> Goal
A line counts if it contains the word "picture" at least once. State how many such lines the records contain, giving the number alone.

* Start Provided data *

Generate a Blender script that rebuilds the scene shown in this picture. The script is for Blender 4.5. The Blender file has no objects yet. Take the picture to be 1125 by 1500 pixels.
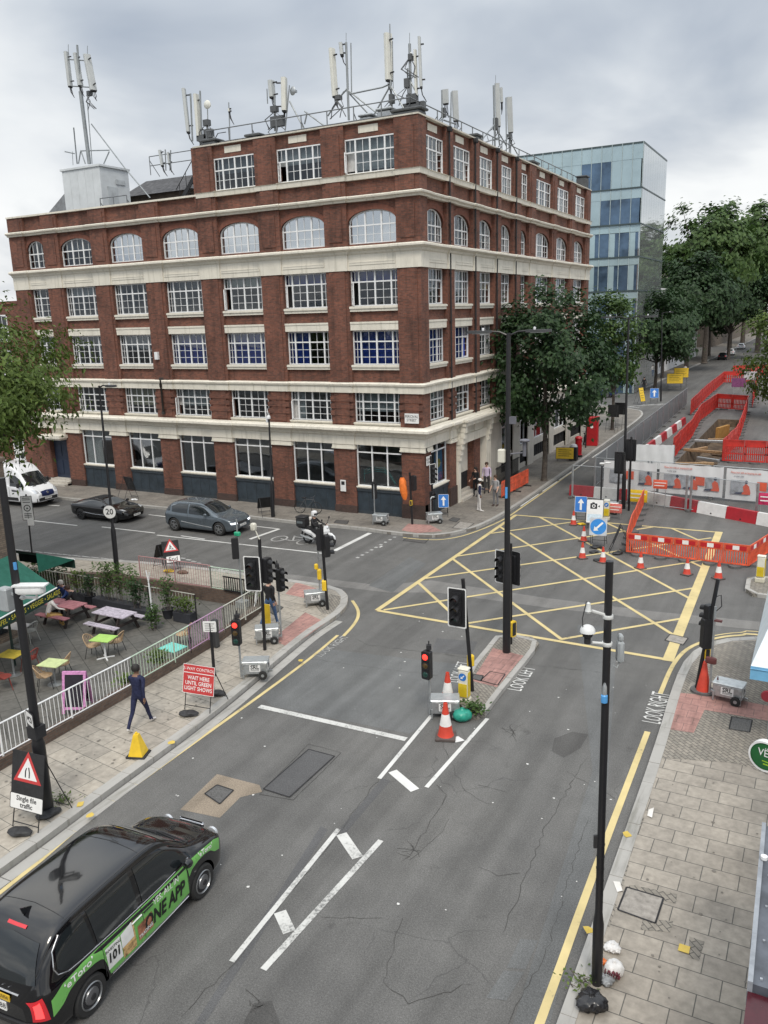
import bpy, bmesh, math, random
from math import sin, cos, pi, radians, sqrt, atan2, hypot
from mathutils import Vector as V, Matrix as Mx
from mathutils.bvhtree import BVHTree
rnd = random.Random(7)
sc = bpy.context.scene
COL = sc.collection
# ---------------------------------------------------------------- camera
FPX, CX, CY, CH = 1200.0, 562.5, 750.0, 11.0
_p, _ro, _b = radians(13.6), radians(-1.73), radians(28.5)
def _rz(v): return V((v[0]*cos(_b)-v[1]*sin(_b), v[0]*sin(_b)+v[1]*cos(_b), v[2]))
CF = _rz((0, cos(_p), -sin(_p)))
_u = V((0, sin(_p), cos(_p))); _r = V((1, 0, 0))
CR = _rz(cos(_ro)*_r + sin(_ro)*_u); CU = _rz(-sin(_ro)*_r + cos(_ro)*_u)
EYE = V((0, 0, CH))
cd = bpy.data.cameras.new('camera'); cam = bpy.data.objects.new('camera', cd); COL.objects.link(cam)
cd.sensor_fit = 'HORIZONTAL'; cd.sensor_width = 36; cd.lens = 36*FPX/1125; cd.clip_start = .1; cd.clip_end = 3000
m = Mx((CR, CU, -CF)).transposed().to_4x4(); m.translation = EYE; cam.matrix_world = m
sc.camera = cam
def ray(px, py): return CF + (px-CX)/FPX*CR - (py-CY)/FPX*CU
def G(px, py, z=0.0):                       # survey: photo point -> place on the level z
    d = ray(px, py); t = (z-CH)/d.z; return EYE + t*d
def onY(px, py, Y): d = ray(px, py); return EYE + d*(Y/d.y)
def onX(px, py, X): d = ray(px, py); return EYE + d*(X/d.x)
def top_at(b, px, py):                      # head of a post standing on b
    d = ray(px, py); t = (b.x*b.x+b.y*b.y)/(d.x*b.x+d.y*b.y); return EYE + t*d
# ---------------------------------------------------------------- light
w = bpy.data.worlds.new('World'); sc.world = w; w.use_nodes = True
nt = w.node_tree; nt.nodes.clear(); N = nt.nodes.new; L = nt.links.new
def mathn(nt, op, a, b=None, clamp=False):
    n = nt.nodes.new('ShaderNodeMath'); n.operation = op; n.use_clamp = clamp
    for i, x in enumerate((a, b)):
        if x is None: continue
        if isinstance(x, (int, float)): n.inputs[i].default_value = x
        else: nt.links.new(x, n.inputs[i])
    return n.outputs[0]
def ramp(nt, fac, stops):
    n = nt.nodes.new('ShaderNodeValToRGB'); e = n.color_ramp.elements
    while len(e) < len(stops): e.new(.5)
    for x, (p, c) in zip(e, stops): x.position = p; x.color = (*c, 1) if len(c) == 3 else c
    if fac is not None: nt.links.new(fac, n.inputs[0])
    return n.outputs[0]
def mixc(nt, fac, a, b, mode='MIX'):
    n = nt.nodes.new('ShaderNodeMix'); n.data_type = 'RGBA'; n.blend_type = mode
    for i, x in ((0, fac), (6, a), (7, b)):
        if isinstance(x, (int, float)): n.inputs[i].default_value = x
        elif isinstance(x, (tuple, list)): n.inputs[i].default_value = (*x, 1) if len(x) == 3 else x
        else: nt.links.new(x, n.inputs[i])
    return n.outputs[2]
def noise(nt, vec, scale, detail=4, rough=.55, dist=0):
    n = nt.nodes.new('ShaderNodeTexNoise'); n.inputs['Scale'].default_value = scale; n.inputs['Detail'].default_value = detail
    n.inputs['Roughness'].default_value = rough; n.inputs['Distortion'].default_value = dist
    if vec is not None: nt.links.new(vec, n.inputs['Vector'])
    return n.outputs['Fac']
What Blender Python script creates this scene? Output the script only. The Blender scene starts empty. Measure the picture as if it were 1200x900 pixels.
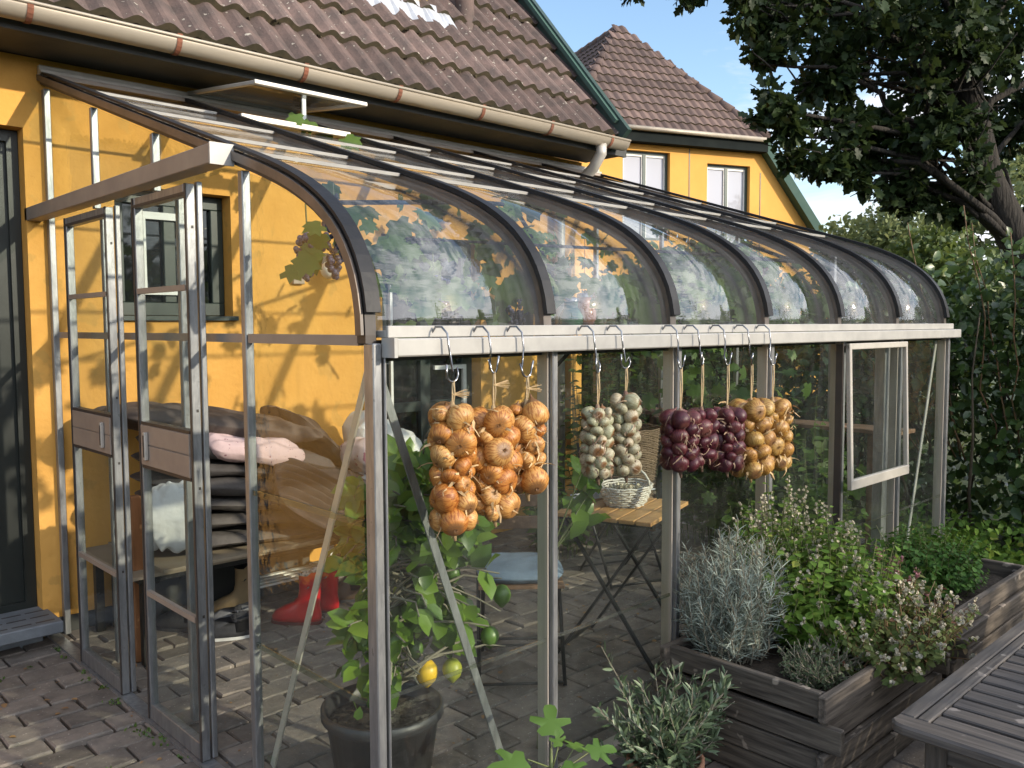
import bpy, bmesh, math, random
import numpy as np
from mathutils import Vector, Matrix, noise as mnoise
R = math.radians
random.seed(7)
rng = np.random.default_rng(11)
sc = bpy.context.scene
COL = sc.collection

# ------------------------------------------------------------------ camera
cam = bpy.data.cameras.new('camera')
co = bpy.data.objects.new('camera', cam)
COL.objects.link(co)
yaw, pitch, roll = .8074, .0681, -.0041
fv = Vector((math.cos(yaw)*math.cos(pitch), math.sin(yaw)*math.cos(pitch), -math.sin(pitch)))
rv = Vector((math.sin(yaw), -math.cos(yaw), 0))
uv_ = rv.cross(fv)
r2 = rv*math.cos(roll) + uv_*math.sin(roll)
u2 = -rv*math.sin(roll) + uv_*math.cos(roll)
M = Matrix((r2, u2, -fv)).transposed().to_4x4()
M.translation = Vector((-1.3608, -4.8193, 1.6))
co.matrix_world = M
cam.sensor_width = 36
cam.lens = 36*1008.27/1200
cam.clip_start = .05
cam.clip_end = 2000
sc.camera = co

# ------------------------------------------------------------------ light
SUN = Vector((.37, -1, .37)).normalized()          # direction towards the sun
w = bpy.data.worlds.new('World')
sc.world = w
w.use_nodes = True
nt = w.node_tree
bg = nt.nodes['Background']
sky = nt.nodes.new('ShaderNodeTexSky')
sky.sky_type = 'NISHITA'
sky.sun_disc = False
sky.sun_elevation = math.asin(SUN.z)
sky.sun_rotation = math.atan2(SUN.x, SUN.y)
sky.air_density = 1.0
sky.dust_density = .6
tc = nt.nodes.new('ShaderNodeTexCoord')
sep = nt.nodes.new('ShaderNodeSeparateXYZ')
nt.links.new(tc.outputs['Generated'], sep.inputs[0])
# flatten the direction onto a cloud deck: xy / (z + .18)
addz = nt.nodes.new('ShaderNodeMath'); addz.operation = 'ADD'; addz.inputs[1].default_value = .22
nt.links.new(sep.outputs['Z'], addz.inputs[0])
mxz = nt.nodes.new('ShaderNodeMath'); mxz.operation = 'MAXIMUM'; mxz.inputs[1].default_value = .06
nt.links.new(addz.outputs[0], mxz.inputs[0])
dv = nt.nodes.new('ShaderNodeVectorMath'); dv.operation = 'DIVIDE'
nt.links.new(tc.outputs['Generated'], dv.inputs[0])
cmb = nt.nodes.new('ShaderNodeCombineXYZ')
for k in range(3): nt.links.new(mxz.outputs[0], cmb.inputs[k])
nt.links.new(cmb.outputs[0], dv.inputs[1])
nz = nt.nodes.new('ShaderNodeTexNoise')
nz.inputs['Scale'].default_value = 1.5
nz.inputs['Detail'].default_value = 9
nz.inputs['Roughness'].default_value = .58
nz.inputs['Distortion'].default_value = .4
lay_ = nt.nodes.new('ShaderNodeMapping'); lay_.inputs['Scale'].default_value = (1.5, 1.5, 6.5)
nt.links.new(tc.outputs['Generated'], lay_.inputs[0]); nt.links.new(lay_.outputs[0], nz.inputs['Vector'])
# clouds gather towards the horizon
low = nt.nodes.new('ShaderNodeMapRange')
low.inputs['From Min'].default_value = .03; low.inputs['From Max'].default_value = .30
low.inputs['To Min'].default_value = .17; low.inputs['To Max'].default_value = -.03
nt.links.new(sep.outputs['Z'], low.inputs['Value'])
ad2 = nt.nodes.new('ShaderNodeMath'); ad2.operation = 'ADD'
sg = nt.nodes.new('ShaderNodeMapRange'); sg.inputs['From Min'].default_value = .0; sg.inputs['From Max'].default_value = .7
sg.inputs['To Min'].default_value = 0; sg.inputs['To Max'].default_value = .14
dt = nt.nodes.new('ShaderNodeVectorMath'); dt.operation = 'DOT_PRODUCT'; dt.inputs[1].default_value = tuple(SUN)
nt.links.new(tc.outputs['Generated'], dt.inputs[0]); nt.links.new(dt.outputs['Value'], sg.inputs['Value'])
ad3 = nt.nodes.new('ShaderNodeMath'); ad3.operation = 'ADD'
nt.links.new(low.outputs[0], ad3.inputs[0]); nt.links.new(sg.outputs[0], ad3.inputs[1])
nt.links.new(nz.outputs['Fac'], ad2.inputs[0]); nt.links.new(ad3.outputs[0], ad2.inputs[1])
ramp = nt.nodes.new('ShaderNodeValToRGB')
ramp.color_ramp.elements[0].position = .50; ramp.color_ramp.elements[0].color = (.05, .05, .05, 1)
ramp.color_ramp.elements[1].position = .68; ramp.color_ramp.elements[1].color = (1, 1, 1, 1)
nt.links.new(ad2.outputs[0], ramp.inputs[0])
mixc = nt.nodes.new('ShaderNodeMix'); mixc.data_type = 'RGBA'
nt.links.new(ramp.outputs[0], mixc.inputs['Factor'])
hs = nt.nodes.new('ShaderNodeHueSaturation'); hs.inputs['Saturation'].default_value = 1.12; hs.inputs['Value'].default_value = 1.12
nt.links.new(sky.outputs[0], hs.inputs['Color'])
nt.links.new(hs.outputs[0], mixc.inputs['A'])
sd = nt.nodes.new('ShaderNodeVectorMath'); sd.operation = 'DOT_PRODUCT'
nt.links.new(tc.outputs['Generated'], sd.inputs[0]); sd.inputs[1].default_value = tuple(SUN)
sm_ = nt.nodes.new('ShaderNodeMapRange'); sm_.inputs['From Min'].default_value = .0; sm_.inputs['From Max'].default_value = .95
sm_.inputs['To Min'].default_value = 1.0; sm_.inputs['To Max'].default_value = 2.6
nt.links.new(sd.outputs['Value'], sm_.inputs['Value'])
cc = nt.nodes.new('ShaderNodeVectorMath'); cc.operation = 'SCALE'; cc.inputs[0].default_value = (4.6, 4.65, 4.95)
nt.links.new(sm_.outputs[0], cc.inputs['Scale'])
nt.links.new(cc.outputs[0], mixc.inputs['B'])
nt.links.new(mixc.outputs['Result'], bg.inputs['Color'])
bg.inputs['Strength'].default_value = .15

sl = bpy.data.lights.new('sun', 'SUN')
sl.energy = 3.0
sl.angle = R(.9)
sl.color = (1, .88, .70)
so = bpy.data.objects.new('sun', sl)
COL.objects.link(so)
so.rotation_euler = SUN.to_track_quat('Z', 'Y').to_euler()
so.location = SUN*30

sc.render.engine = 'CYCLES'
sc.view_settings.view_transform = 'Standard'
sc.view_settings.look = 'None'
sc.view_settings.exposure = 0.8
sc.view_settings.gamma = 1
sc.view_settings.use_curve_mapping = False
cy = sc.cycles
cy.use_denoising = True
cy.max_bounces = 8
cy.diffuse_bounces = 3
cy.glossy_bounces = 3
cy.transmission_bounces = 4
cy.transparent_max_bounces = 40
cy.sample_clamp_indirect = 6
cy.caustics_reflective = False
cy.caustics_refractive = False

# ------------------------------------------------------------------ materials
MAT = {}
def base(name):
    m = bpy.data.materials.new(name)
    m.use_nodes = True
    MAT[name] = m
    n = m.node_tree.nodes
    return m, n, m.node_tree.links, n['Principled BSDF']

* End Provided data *

> Exercise solution
2